* **Set problem**
Include in the output exactly the lines from the opening of the data through the line containing "return m, m.node_tree.nodes, m.node_tree.links, b", and nothing more.

* **Dataset extract**
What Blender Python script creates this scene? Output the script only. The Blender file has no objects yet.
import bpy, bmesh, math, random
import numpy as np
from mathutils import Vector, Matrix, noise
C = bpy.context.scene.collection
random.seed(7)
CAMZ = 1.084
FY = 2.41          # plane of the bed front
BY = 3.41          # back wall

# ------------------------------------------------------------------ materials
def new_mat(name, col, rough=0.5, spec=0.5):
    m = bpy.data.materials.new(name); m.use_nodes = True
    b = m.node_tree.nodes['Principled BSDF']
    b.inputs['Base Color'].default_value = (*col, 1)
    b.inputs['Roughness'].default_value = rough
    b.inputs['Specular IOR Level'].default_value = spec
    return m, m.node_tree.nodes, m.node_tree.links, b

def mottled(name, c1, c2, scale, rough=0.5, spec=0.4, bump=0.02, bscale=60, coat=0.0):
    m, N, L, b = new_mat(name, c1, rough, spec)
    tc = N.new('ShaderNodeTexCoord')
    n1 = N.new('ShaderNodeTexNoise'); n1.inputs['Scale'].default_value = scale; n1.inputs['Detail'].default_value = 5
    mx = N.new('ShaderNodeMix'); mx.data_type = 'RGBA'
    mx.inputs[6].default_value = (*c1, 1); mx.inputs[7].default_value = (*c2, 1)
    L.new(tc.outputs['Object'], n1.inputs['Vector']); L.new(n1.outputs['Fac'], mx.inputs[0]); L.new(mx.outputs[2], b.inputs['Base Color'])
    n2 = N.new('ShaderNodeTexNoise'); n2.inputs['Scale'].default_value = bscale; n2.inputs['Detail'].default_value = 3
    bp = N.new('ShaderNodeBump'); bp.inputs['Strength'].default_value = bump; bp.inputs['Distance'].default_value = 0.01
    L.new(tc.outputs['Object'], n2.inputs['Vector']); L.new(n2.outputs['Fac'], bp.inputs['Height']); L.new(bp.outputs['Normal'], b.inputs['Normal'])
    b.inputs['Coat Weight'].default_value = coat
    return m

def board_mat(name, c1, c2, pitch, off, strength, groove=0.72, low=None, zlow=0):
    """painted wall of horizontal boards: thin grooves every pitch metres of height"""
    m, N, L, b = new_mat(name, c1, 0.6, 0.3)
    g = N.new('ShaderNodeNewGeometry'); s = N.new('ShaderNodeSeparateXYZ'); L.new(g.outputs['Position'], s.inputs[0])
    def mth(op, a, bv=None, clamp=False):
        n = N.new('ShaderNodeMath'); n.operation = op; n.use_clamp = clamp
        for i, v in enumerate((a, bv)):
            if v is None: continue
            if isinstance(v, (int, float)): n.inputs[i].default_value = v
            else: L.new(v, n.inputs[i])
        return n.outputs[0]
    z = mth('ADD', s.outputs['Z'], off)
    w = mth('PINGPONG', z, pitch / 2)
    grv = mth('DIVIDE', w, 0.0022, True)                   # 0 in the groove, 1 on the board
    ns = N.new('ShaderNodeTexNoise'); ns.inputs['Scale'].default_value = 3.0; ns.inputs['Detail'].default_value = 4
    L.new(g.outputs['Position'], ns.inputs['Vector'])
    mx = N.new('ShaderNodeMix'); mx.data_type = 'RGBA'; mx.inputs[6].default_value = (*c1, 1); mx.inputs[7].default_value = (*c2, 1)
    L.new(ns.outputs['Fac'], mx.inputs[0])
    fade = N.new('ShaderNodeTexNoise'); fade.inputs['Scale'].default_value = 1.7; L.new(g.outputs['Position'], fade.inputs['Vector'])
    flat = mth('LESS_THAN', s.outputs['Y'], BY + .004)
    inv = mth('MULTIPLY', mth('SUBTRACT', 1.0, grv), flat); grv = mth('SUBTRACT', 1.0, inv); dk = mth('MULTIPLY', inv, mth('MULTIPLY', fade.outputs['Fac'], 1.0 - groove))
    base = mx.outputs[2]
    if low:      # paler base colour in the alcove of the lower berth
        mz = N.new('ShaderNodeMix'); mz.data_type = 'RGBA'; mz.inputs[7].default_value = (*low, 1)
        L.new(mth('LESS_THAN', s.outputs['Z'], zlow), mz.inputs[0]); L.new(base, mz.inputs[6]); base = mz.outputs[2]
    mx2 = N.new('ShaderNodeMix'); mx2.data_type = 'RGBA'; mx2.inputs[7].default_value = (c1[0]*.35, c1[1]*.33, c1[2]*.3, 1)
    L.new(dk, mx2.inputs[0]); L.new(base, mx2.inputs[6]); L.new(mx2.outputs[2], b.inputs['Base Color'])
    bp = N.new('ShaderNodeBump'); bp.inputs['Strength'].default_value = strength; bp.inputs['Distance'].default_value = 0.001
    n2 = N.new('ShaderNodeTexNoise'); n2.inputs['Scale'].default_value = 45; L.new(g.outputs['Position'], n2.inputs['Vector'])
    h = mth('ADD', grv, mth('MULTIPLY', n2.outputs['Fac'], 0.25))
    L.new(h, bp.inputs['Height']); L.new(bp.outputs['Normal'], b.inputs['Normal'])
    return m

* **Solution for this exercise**
What Blender Python script creates this scene? Output the script only. The Blender file has no objects yet.
import bpy, bmesh, math, random
import numpy as np
from mathutils import Vector, Matrix, noise
C = bpy.context.scene.collection
random.seed(7)
CAMZ = 1.084
FY = 2.41          # plane of the bed front
BY = 3.41          # back wall

# ------------------------------------------------------------------ materials
def new_mat(name, col, rough=0.5, spec=0.5):
    m = bpy.data.materials.new(name); m.use_nodes = True
    b = m.node_tree.nodes['Principled BSDF']
    b.inputs['Base Color'].default_value = (*col, 1)
    b.inputs['Roughness'].default_value = rough
    b.inputs['Specular IOR Level'].default_value = spec
    return m, m.node_tree.nodes, m.node_tree.links, b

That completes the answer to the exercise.